There’s also a deeper psychological layer at work. Modern life produces enormous anxiety in some or complete fatigue in others (I’m in the latter category): cultural upheaval, economic uncertainty, institutional decay, demographic change. Most people don’t know how to process that complexity, so the mind reaches for simple narratives with clear villains. There must be fascists. There must be Nazis. There must be camps where vague discomfort becomes moral clarity where fear morphs into purpose. This is how protest becomes identity and outrage stops being a reaction and becomes a lifestyle.

Western societies once understood gradation: bad, worse, catastrophic. Now everything jumps straight to catastrophic. A border policy becomes genocide. A political rival becomes Hitler and a legal detention facility becomes Auschwitz. That only happens when emotional reasoning replaces analytical reasoning.

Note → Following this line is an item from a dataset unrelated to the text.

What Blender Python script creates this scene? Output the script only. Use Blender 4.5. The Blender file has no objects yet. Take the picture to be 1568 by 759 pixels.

Once that shift occurs, proportionality disappears and there is nothing left but high decibel yelling, and with the decibel levels increasing, the next guy must yell even louder to get attention and things begin to spiral into a maelstrom of ridiculousness.

What we’re witnessing isn’t political debate anymore. It is an overacted, William Shatner level, theatrical performance. People aren’t trying to persuade, they’re signaling. They aren’t arguing about policy, they’re staging morality plays. They aren’t making distinctions, they’re assigning roles: heroes and villains, saints and monsters. This is what happens when reason leaves the room.

It explains why the claims from some completely ignorant, isolated Hollywood starlet sound increasingly ridiculous. They aren’t designed to be accurate. They’re designed to generate emotional submission.

Here’s the philosophical bottom line: exaggeration becomes necessary when truth alone is insufficient to support the narrative. Or more simply, when reality doesn’t cooperate, people (like Nigel Tufnel of Spinal Tap fame) turn up the volume to 11.

That should concern all of us because hysteria is contagious and outrage is not an argument.